→ **Given problem**:
Quote each line of the material verbatim, without the pictures.

* * *

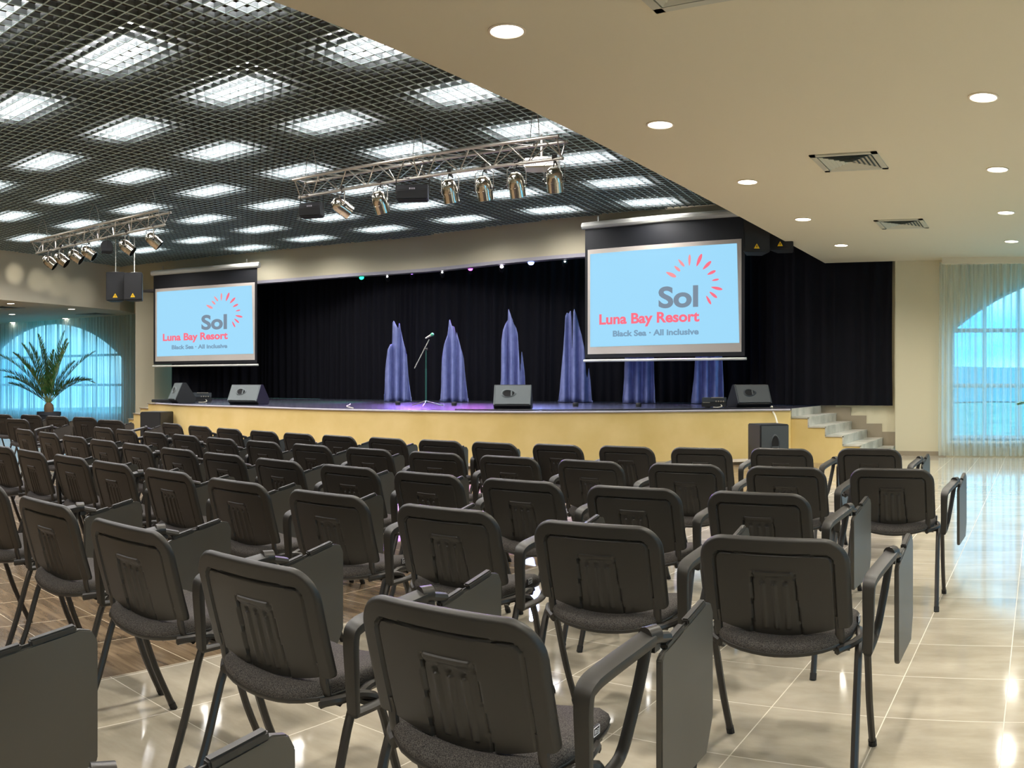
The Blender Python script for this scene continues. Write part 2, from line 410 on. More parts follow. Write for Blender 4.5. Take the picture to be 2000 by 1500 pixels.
def arch_z(x, xc, hw, spring, top):
    rise = top - spring; R = (hw * hw + rise * rise) / (2 * rise); d = min(abs(x - xc), hw)
    return top - R + math.sqrt(max(R * R - d * d, 0))
def arched_wall(name, idx, P0, P1, u0, u1, sill, spring, top, H, th=0.2, mull=0.62, transoms=(2.29, 1.28)):
    """A wall from P0 to P1 with one segmental-arch window; u runs along it in metres. Returns nothing."""
    d = (P1 - P0); Ln = d.length; d.normalize(); nrm = Vector((-d.y, d.x))
    def W(u, z, o): p = P0 + d * u + nrm * o; return (p.x, p.y, z)
    m = MB(); N = 24; hw = (u1 - u0) / 2; uc = (u0 + u1) / 2
    def seg(a, b, z0a, z0b, z1):
        vs = [W(a, z0a, 0), W(b, z0b, 0), W(b, z1, 0), W(a, z1, 0), W(a, z0a, th), W(b, z0b, th), W(b, z1, th), W(a, z1, th)]
        m.add(vs, [(0, 1, 2, 3), (7, 6, 5, 4), (0, 4, 5, 1), (3, 2, 6, 7), (0, 3, 7, 4), (1, 5, 6, 2)])
    seg(0, u0, 0, 0, H); seg(u1, Ln, 0, 0, H)
    seg(u0, u1, 0, 0, sill)
    for i in range(N):
        a = u0 + (u1 - u0) * i / N; b = u0 + (u1 - u0) * (i + 1) / N
        za, zb = arch_z(a, uc, hw, spring, top), arch_z(b, uc, hw, spring, top)
        seg(a, b, za, zb, H)
    struct(m.build('wall_' + name, WALL, smooth=False))
    fr = MB(); w = 0.06; o = th * 0.5
    def bar(p, q, wd=w):
        a = Vector(W(p[0], p[1], o)); b = Vector(W(q[0], q[1], o)); fr.tube([a, b], wd / 2 * 1.3, 4)
    bar((u0 + .03, sill), (u0 + .03, spring)); bar((u1 - .03, sill), (u1 - .03, spring)); bar((u0, sill + .04), (u1, sill + .04), 0.08)
    pts = [(u0 + (u1 - u0) * i / N, arch_z(u0 + (u1 - u0) * i / N, uc, hw, spring, top) - 0.03) for i in range(N + 1)]
    for a, b in zip(pts, pts[1:]): bar(a, b, 0.07)
    for tz in transoms:
        e = 0 if tz < spring else 0.0
        bar((u0, tz), (u1, tz), 0.06)
    k = 1
    while u0 + k * mull < u1 - 0.1:
        uu = u0 + k * mull; bar((uu, sill), (uu, arch_z(uu, uc, hw, spring, top)), 0.055 if k % 2 else 0.04); k += 1
    wob = fr.build('window_%d' % idx, FRAMEMAT, ang=30); struct(wob)
    gm = MB(); vs = [W(p[0], sill, o + 0.01) for p in pts] + [W(p[0], p[1], o + 0.01) for p in pts]; n = len(pts)
    gm.add(vs, [(i, i + 1, n + i + 1, n + i) for i in range(n - 1)])
    gm.build('window_pane', GLASS, wob, smooth=False)
    sm = MB(); a = Vector(W(u0 - .05, sill, -.04)); b = Vector(W(u1 + .05, sill, -.04)); c_ = (a + b) / 2
    sm.box((c_.x, c_.y, sill - 0.02), ((b - a).length, 0.16, 0.04), math.atan2(d.y, d.x)); sm.build('window_sill', WHITE, wob, smooth=False)

arched_wall('window_side', 1, Vector((-1.7, 15.9)), Vector((6.0, 15.9)), 0.08, 6.38, 0.28, 2.33, 3.5, 4.0)
arched_wall('window_far', 2, WL1, WL0, 1.55, 8.35, 0.24, 2.2, 3.52, 4.0)
arched_wall('right_front', 3, Vector((6.0, 16.0)), Vector((6.0, 5.0)), 2.2, 8.6, 0.28, 2.33, 3.5, 4.0)
arched_wall('right_rear', 4, Vector((6.0, 5.0)), Vector((6.0, -6.2)), 2.2, 8.6, 0.28, 2.33, 3.5, 4.0)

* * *

→ **Right answer**:
The Blender Python script for this scene continues. Write part 2, from line 410 on. More parts follow. Write for Blender 4.5. Take the picture to be 2000 by 1500 pixels.
def arch_z(x, xc, hw, spring, top):
    rise = top - spring; R = (hw * hw + rise * rise) / (2 * rise); d = min(abs(x - xc), hw)
    return top - R + math.sqrt(max(R * R - d * d, 0))
def arched_wall(name, idx, P0, P1, u0, u1, sill, spring, top, H, th=0.2, mull=0.62, transoms=(2.29, 1.28)):
    """A wall from P0 to P1 with one segmental-arch window; u runs along it in metres. Returns nothing."""
    d = (P1 - P0); Ln = d.length; d.normalize(); nrm = Vector((-d.y, d.x))
    def W(u, z, o): p = P0 + d * u + nrm * o; return (p.x, p.y, z)
    m = MB(); N = 24; hw = (u1 - u0) / 2; uc = (u0 + u1) / 2
    def seg(a, b, z0a, z0b, z1):
        vs = [W(a, z0a, 0), W(b, z0b, 0), W(b, z1, 0), W(a, z1, 0), W(a, z0a, th), W(b, z0b, th), W(b, z1, th), W(a, z1, th)]
        m.add(vs, [(0, 1, 2, 3), (7, 6, 5, 4), (0, 4, 5, 1), (3, 2, 6, 7), (0, 3, 7, 4), (1, 5, 6, 2)])
    seg(0, u0, 0, 0, H); seg(u1, Ln, 0, 0, H)
    seg(u0, u1, 0, 0, sill)
    for i in range(N):
        a = u0 + (u1 - u0) * i / N; b = u0 + (u1 - u0) * (i + 1) / N
        za, zb = arch_z(a, uc, hw, spring, top), arch_z(b, uc, hw, spring, top)
        seg(a, b, za, zb, H)
    struct(m.build('wall_' + name, WALL, smooth=False))
    fr = MB(); w = 0.06; o = th * 0.5
    def bar(p, q, wd=w):
        a = Vector(W(p[0], p[1], o)); b = Vector(W(q[0], q[1], o)); fr.tube([a, b], wd / 2 * 1.3, 4)
    bar((u0 + .03, sill), (u0 + .03, spring)); bar((u1 - .03, sill), (u1 - .03, spring)); bar((u0, sill + .04), (u1, sill + .04), 0.08)
    pts = [(u0 + (u1 - u0) * i / N, arch_z(u0 + (u1 - u0) * i / N, uc, hw, spring, top) - 0.03) for i in range(N + 1)]
    for a, b in zip(pts, pts[1:]): bar(a, b, 0.07)
    for tz in transoms:
        e = 0 if tz < spring else 0.0
        bar((u0, tz), (u1, tz), 0.06)
    k = 1
    while u0 + k * mull < u1 - 0.1:
        uu = u0 + k * mull; bar((uu, sill), (uu, arch_z(uu, uc, hw, spring, top)), 0.055 if k % 2 else 0.04); k += 1
    wob = fr.build('window_%d' % idx, FRAMEMAT, ang=30); struct(wob)
    gm = MB(); vs = [W(p[0], sill, o + 0.01) for p in pts] + [W(p[0], p[1], o + 0.01) for p in pts]; n = len(pts)
    gm.add(vs, [(i, i + 1, n + i + 1, n + i) for i in range(n - 1)])
    gm.build('window_pane', GLASS, wob, smooth=False)
    sm = MB(); a = Vector(W(u0 - .05, sill, -.04)); b = Vector(W(u1 + .05, sill, -.04)); c_ = (a + b) / 2
    sm.box((c_.x, c_.y, sill - 0.02), ((b - a).length, 0.16, 0.04), math.atan2(d.y, d.x)); sm.build('window_sill', WHITE, wob, smooth=False)

arched_wall('window_side', 1, Vector((-1.7, 15.9)), Vector((6.0, 15.9)), 0.08, 6.38, 0.28, 2.33, 3.5, 4.0)
arched_wall('window_far', 2, WL1, WL0, 1.55, 8.35, 0.24, 2.2, 3.52, 4.0)
arched_wall('right_front', 3, Vector((6.0, 16.0)), Vector((6.0, 5.0)), 2.2, 8.6, 0.28, 2.33, 3.5, 4.0)
arched_wall('right_rear', 4, Vector((6.0, 5.0)), Vector((6.0, -6.2)), 2.2, 8.6, 0.28, 2.33, 3.5, 4.0)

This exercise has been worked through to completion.